From Clean Slate to Brownfield Reality
The first and most significant difference is the starting point. A proof-of-concept (PoC) or lab environment is what engineers call a “greenfield.” You’re working with new hardware, fresh software installs, and a controlled set of applications. It’s a pristine
sandbox designed to showcase the technology’s best-case performance. Production, however, is a “brownfield.” It’s a messy, complex ecosystem that has evolved over years. You aren’t replacing everything at once; you’re integrating SD-WAN into a live network that includes legacy routers, long-standing firewall policies, existing carrier contracts, and business-critical applications with quirky dependencies. The challenge isn't just making SD-WAN work; it's making it work with everything *else* without causing an outage. This means painstaking planning, phased rollouts, and navigating political and technical debt that a demo simply ignores.
The Underlay Will Not Be Ignored
In a lab, the “internet” connections that SD-WAN manages—known as the underlay—are perfectly simulated. They have zero packet loss, consistent latency, and no outages. In the real world, the underlay is a chaotic mix of different ISPs, from high-grade fiber to consumer-grade broadband and fickle 4G/5G connections. This is where the theory of SD-WAN meets a harsh reality. While SD-WAN is designed to mitigate underlay problems, it can’t perform miracles. If both of your internet circuits at a branch office are suffering from the same regional fiber cut or ISP congestion, your performance will suffer, SD-WAN or not. Production deployment involves far more time spent on carrier management, testing link diversity (ensuring your two providers don’t rely on the same physical infrastructure), and fine-tuning the SD-WAN policies to handle real-world link “flapping” and brownouts, not just the simple failover shown in a demo.
Security: More Integration, Less Magic
Modern SD-WAN vendors often bake in impressive security features, like a next-generation firewall (NGFW) or unified threat management (UTM). In a demo, enabling this is a simple checkbox.
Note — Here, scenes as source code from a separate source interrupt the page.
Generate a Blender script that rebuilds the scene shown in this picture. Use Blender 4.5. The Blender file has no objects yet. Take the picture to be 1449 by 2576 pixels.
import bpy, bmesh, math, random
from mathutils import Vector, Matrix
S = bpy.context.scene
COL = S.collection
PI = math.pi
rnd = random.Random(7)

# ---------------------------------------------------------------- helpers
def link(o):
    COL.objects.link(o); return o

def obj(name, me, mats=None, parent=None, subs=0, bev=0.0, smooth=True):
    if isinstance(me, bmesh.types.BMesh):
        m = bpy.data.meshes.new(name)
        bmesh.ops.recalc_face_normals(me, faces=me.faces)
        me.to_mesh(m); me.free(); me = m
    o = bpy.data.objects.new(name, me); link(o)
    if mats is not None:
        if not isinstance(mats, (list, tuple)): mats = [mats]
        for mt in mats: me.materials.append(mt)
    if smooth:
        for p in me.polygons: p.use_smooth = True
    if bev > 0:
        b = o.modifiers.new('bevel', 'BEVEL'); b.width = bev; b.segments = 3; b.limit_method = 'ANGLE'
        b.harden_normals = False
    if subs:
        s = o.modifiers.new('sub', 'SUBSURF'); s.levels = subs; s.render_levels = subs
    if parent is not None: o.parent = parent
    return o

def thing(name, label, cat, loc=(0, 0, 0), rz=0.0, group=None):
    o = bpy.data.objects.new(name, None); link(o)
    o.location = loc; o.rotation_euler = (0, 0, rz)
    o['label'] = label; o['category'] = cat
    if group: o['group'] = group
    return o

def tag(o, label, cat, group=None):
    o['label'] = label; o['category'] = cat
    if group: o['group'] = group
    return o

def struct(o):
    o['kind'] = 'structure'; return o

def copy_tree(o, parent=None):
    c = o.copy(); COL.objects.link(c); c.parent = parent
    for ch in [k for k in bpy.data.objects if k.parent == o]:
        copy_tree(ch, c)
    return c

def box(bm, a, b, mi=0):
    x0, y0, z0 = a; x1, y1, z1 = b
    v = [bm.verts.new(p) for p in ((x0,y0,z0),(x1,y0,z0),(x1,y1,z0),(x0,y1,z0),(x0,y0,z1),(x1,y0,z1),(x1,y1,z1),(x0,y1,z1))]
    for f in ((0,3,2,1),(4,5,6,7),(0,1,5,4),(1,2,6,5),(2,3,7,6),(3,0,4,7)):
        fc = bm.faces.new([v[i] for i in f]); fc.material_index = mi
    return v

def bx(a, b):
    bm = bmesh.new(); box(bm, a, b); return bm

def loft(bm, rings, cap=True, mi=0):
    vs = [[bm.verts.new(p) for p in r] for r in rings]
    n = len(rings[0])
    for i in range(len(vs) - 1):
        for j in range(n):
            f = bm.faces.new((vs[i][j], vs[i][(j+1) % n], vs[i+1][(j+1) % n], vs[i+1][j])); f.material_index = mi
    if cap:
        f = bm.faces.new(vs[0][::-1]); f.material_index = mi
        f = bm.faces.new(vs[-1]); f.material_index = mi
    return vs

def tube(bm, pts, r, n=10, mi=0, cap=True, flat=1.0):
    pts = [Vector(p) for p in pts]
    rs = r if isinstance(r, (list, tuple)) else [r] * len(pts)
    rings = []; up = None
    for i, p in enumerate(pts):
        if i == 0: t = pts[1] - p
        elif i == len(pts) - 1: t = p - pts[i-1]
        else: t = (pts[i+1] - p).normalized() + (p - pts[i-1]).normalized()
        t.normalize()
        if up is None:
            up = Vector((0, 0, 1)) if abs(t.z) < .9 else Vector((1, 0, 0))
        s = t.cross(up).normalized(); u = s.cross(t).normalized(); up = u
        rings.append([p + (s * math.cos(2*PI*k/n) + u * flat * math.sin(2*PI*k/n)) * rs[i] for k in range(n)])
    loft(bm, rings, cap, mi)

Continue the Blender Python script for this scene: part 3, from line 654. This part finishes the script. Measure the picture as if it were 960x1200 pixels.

In production, it’s a major architectural decision. Most companies already have a significant investment in a security stack from vendors like Palo Alto Networks, Fortinet, or Cisco. Getting a new SD-WAN solution to play nice with your existing security infrastructure is a monumental task. Do you replace your trusted branch firewalls with the SD-WAN’s built-in security? Do you continue to backhaul traffic to a central data center for inspection, partially defeating the purpose of direct internet access? This complexity is driving the move toward a Secure Access Service Edge (SASE) architecture, which tightly integrates networking and cloud-based security. But SASE itself is a strategic journey, not a feature you just turn on. A production rollout forces you to confront these deep architectural questions that a simple PoC conveniently sidesteps.
The Human Element: New Skills and Workflows
Perhaps the most underestimated difference is the operational shift. For decades, network engineers have lived in the command-line interface (CLI) of routers and switches. They understand how to troubleshoot on a device-by-device basis. SD-WAN replaces this with a centralized, software-based controller. While this is powerful, it represents a fundamental change in workflow and requires a new set of skills. Your team needs to learn how to think in terms of policies, templates, and application-level performance rather than IP addresses and routing tables. They need to trust the automation and learn to use the new visibility and analytics tools to troubleshoot. This isn’t trivial. A successful production deployment requires investment in training, redefining team roles, and developing new operational procedures. Without this, you risk having a powerful new system that no one fully understands how to manage or optimize when problems inevitably arise.